AIM OF THE TASK: Repeat exactly the lines from the start of the material below up to and including the "return X, Y" line.

DATA SECTION:
——
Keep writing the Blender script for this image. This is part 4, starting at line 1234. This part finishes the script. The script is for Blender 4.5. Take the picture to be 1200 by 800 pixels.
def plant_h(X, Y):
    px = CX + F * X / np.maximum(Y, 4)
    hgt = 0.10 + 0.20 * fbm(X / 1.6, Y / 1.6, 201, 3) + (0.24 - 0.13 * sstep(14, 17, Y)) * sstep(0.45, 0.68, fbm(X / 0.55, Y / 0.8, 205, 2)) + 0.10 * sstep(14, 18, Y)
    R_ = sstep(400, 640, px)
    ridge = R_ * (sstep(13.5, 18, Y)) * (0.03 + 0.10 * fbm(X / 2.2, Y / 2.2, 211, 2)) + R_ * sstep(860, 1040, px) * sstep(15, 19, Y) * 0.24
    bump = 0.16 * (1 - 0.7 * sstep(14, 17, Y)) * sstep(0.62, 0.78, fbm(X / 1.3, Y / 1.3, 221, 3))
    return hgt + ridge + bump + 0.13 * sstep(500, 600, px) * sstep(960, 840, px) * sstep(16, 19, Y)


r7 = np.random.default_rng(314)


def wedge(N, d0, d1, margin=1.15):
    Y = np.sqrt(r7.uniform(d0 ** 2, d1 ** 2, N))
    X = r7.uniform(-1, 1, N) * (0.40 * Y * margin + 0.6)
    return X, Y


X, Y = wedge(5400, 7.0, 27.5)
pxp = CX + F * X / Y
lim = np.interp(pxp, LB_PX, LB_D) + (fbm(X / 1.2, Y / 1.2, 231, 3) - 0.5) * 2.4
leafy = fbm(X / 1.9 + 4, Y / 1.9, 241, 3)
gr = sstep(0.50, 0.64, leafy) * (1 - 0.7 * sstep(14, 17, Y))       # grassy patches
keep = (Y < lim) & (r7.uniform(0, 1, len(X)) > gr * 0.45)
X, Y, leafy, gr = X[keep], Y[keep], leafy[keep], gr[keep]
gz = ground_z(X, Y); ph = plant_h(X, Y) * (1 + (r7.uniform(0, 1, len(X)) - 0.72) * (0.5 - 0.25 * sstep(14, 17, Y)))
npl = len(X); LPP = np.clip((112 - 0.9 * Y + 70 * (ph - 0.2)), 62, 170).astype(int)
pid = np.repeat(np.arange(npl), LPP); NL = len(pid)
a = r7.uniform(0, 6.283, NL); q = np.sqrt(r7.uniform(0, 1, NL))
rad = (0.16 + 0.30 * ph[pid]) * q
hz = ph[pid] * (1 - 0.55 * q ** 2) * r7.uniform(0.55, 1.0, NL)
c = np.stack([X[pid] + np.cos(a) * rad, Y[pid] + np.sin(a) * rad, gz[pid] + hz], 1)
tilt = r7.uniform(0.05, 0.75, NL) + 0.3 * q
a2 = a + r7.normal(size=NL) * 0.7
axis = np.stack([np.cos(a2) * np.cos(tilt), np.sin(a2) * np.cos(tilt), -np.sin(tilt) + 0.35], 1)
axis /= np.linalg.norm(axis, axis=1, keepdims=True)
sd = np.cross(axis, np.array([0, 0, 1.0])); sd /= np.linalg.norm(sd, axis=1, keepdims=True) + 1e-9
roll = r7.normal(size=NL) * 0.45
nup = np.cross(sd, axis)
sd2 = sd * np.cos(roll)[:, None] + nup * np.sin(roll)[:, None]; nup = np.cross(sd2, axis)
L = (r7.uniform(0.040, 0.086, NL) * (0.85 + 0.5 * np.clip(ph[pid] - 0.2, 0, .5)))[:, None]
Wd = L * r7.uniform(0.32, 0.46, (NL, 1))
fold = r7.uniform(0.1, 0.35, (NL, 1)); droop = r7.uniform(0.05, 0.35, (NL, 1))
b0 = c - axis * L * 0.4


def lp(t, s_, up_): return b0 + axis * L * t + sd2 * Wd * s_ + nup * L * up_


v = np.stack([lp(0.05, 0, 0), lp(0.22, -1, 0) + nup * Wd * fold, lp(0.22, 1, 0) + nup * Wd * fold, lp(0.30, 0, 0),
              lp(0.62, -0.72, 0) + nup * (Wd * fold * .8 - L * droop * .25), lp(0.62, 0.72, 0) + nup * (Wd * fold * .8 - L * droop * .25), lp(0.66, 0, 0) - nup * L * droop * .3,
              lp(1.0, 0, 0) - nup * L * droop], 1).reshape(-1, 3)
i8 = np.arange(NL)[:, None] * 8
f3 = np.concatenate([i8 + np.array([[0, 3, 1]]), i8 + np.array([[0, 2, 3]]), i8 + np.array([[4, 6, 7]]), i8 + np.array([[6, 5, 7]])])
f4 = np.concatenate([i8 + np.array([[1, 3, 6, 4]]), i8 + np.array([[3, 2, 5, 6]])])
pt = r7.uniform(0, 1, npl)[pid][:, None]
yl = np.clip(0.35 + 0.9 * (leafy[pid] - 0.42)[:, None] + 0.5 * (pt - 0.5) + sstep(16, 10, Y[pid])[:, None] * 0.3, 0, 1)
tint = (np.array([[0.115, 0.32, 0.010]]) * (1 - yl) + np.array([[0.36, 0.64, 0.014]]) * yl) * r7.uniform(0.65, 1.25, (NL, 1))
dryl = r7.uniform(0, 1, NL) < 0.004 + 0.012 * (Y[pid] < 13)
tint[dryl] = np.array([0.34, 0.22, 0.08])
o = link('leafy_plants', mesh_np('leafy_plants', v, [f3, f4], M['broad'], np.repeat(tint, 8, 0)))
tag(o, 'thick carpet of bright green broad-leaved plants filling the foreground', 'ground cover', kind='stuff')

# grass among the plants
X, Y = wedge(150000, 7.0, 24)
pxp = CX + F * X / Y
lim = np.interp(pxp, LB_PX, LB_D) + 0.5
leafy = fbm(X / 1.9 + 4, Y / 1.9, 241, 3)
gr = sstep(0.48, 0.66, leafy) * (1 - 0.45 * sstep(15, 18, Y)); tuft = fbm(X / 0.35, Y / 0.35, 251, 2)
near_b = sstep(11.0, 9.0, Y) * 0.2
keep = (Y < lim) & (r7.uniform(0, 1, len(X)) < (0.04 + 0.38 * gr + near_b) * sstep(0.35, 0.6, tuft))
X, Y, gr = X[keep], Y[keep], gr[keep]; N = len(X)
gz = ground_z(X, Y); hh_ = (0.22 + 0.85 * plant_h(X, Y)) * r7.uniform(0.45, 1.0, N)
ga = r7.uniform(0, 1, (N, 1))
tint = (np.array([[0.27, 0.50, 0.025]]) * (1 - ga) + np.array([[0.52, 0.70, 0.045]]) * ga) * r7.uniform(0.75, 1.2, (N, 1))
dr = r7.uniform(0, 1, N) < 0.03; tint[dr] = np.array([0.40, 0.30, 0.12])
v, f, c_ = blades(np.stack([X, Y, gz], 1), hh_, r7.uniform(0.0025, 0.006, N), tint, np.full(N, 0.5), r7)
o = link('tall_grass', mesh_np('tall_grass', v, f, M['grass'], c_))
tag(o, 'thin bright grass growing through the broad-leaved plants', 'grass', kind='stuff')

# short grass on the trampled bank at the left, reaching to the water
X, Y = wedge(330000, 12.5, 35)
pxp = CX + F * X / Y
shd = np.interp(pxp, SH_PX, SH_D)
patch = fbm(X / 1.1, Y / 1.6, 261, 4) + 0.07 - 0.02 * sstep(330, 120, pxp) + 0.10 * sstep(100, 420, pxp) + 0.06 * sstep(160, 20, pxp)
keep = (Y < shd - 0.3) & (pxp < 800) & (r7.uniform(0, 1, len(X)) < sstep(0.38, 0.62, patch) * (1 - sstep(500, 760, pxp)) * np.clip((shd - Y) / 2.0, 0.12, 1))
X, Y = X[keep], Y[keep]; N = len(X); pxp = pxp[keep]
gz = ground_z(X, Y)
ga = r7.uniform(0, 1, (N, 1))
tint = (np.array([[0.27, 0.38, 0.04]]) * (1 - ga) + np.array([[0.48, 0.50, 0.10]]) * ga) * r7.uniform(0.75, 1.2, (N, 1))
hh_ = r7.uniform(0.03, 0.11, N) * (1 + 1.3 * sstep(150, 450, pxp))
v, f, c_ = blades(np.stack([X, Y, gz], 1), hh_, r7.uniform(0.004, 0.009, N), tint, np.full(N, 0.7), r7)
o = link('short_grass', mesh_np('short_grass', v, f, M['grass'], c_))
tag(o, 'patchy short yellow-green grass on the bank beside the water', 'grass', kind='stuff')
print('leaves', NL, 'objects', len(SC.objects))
——
FULL ANSWER:
Keep writing the Blender script for this image. This is part 4, starting at line 1234. This part finishes the script. The script is for Blender 4.5. Take the picture to be 1200 by 800 pixels.
def plant_h(X, Y):
    px = CX + F * X / np.maximum(Y, 4)
    hgt = 0.10 + 0.20 * fbm(X / 1.6, Y / 1.6, 201, 3) + (0.24 - 0.13 * sstep(14, 17, Y)) * sstep(0.45, 0.68, fbm(X / 0.55, Y / 0.8, 205, 2)) + 0.10 * sstep(14, 18, Y)
    R_ = sstep(400, 640, px)
    ridge = R_ * (sstep(13.5, 18, Y)) * (0.03 + 0.10 * fbm(X / 2.2, Y / 2.2, 211, 2)) + R_ * sstep(860, 1040, px) * sstep(15, 19, Y) * 0.24
    bump = 0.16 * (1 - 0.7 * sstep(14, 17, Y)) * sstep(0.62, 0.78, fbm(X / 1.3, Y / 1.3, 221, 3))
    return hgt + ridge + bump + 0.13 * sstep(500, 600, px) * sstep(960, 840, px) * sstep(16, 19, Y)


r7 = np.random.default_rng(314)


def wedge(N, d0, d1, margin=1.15):
    Y = np.sqrt(r7.uniform(d0 ** 2, d1 ** 2, N))
    X = r7.uniform(-1, 1, N) * (0.40 * Y * margin + 0.6)
    return X, Y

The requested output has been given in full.